The theory is that depreciation is a non-cash expense, and thus should be backed out of earnings before measuring a company’s earning power. However that ignores the fact that cash actually must be spent on assets in order to run the business. Backing out depreciation without adding in cash expenses is akin to claiming that the business’s capital expenditures aren’t relevant in measuring its earning potential. In fact, the very businesses which use EBITDA are typically the ones in which the expenditures are very relevant in measuring the company’s earning potential!

Which would you rather invest in:

  1. a business which requires $100mm in capital expenditures [which presumably you have to supply!] to produce $100,000 in earnings (but backs out depreciation and presents their EBITDA number of $10,000,000 to you)?
  2. a business which requires $10mm in capital expenditures to produce $100,000 in earnings, but leaves the depreciation in and reports an EBIT of $100,000?

The second business will ultimately give you a far better return on your money.

Only where the depreciation or amortization truly represents a non-cash expense does it makes sense to back it out of the equation. When a company is acquired for more than its asset value, the different between the purchase price and asset value is recorded as “good will.” The good will is then amortized over several years. It does make sense to back out this good will, as it doesn’t represent a use of the business’s cash.

Why is EBITDA used in so many new-economy businesses? Many new-economy businesses spend much of their money on hardware and software infrastructure that’s capitalized as an asset on their balance sheet. Using EBITDA lets entrepreneurs and their bankers produce a positive number with the big up-front expenses backed out of the earnings calculation. It’s certainly not fraud, simply creative misrepresentation aimed at investors who in many cases don’t think particularly deeply about the numbers reported by a business.

The practice is sometimes defended by claiming that a one-time large development expense shouldn’t be used to judge the ongoing attractiveness of a business. But many new-economy businesses have not demonstrated that development is a one-time expense.

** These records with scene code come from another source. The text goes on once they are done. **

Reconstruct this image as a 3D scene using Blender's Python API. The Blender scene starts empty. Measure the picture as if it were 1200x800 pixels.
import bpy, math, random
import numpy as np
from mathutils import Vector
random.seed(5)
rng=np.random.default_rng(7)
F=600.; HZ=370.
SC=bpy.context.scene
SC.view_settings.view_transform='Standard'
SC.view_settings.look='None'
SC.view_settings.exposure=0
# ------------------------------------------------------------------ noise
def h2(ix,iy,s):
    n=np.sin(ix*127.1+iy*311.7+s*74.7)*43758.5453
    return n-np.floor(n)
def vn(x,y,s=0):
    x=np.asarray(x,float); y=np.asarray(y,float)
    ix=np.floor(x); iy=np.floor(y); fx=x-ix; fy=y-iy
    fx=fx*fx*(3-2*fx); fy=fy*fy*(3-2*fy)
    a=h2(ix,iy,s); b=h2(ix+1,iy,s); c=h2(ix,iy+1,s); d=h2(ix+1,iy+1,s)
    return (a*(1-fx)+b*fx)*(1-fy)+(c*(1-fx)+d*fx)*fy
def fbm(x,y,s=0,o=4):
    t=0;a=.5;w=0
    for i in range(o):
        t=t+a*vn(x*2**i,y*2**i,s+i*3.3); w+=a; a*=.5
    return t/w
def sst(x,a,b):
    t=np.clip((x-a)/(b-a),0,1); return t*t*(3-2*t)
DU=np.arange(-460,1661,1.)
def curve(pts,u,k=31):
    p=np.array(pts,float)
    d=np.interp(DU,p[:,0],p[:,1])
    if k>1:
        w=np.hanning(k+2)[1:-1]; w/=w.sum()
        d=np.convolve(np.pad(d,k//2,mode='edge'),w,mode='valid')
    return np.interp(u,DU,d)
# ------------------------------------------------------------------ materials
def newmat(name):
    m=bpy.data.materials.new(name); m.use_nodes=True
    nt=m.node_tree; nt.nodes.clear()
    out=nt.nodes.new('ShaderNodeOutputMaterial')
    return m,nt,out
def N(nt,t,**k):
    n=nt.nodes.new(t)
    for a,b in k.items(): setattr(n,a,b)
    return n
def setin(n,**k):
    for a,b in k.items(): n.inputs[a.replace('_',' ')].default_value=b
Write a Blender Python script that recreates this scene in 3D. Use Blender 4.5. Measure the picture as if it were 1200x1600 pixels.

In fact, technology changes so fast that it is fairly certain that a whole new round of hardware and software purchases will be happening every few years.

All this said, if you‘re raising money or going public, EBITDA subtleties may not matter. If investors are willing to give you an EBITDA-based valuation, that’s their decision. But when using your numbers to actually manage the business, remember that capital expenditures are a genuine cost. Removing them from the equation is wishful thinking, nothing more.